É como aqueles bonecos gigantes do carnaval de Olinda.
Cada escritor vai pela vida afora carregando um boneco-gigante de si mesmo.
No caso de Jean-Paul Sartre, ser escritor era uma culpa
menor do que a de ser homem, de ser humano. O impostor não é quem escreve, é
quem meramente existe. E ele dava o pulo-do-gato de usar os livros como
desculpa, como justificativa. Comparava o ser humano no planeta Terra a um
sujeito que está viajando num trem sem ter comprado passagem. Ele sabe que está
fazendo algo errado, algo desonesto. De repente, aparece o condutor do trem e
lhe pede o bilhete. Diz Sartre: “Eu lhe mostraria os meus livros, e diria: Sou
escritor, estou na Terra com esta função.”
Talvez a angústia impostorial venha do fato de que todo
escritor, quando jovem, descobriu a própria vocação, ou julgou descobri-la,
quando estava lendo os primeiros autores que o impressionaram profundamente.

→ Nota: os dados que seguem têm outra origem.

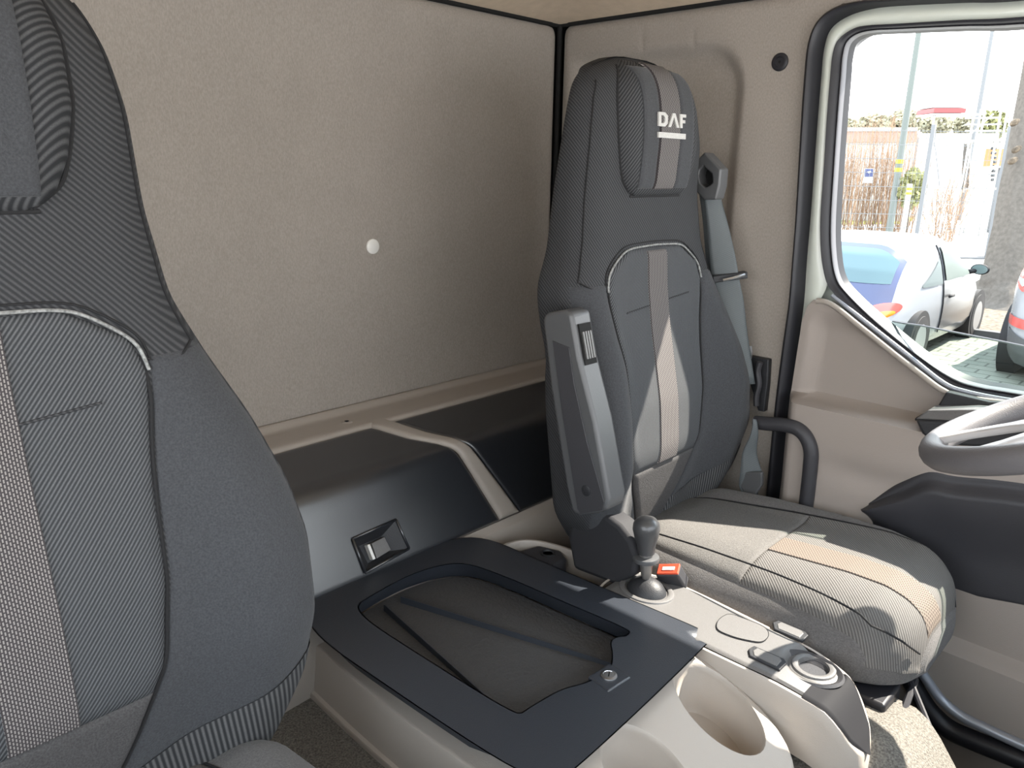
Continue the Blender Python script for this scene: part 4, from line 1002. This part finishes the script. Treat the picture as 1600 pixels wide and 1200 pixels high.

Grande parte do impulso de escrever vem do desejo de produzir em outras pessoas
o efeito que nos produziram as primeiras surpresas de Agatha Christie, as
primeiras iluminações de Rimbaud, os primeiros vislumbres cósmicos de Augusto
dos Anjos, os primeiros furacões épicos de Victor Hugo...
Foi deles que captamos a fagulha criadora, e é a eles que
tentamos emular quando escrevemos. A sensação de impostor nos vem justamente
naquele numerosos instantes em que percebemos que não somos nem de longe tão
bons quanto eles. A fagulha nos veio intacta mas, quando a passamos adiante,
ela é como um pisca-pisca de laser, que brilha mas não incendeia. Somos um
fracasso. Somos uma impostura.
Essa situação comporta dois lados. Em certa medida, todo
mundo tem consciência de que projeta imagens quebradas, incompletas, inexatas
de si mesmo. Ninguém conhece ninguém. Sendo assim, ninguém sabe como nós somos
de verdade. Quando alguém nos insulta, nos chama de canalha, otário,
fracassado, sacana, tudo-que-não-presta, sempre nos resta o consolo de dizer:
“Eu não sou isso aí!”, e sabemos que não somos.
O lado B dessa moeda é que quando nos chamam de gênio,
talentoso, íntegro, charmoso, etc., a vozinha surge do mesmo jeito, lá no sótão
do nosso juízo. “Eu não sou isso aí!” E
sabemos que não somos. A voz é a mesma, e a verdade é uma só.
Para mim, uma das grandes descobertas literárias do
século 20 foi a de Fernando Pessoa ao criar seus “heterônimos” e teorizá-los
extensamente, brilhantemente. Produzindo o que ele em alguma parte chama de
poesia dramática, ou dramatúrgica: uma poesia onde o poeta, em vez de glosar
seus próprios sentimentos, imagina um segundo poeta, imagina os sentimentos
desse segundo poeta, e escreve versos em nome dele – e quando mais diferentes dos
SEUS próprios poemas, melhor.
Fernando Pessoa, ao invés de ficar nervoso com a
impostura, assumiu-a e chamou-a de criação. Modesto, ele nem se arvorou
originalidade alguma, pois lembra que todos os grandes ficcionistas e dramaturgos
nunca fizeram outra coisa senão isto. Flaubert dizia: “Madame Bovary sou eu”, e
Shakespeare poderia dizer o mesmo de Lady Macbeth.
Sempre – sempre – haverá um vácuo enorme entre a imagem
positiva que os outros têm de nós e a pobreza existencial do que efetivamente
somos e sabemos. Todo sucesso é um mal-entendido. Todo fracasso também; mas o mal-entendido do
sucesso é mais doloroso, porque quando eu o compreendo, me desvalorizo.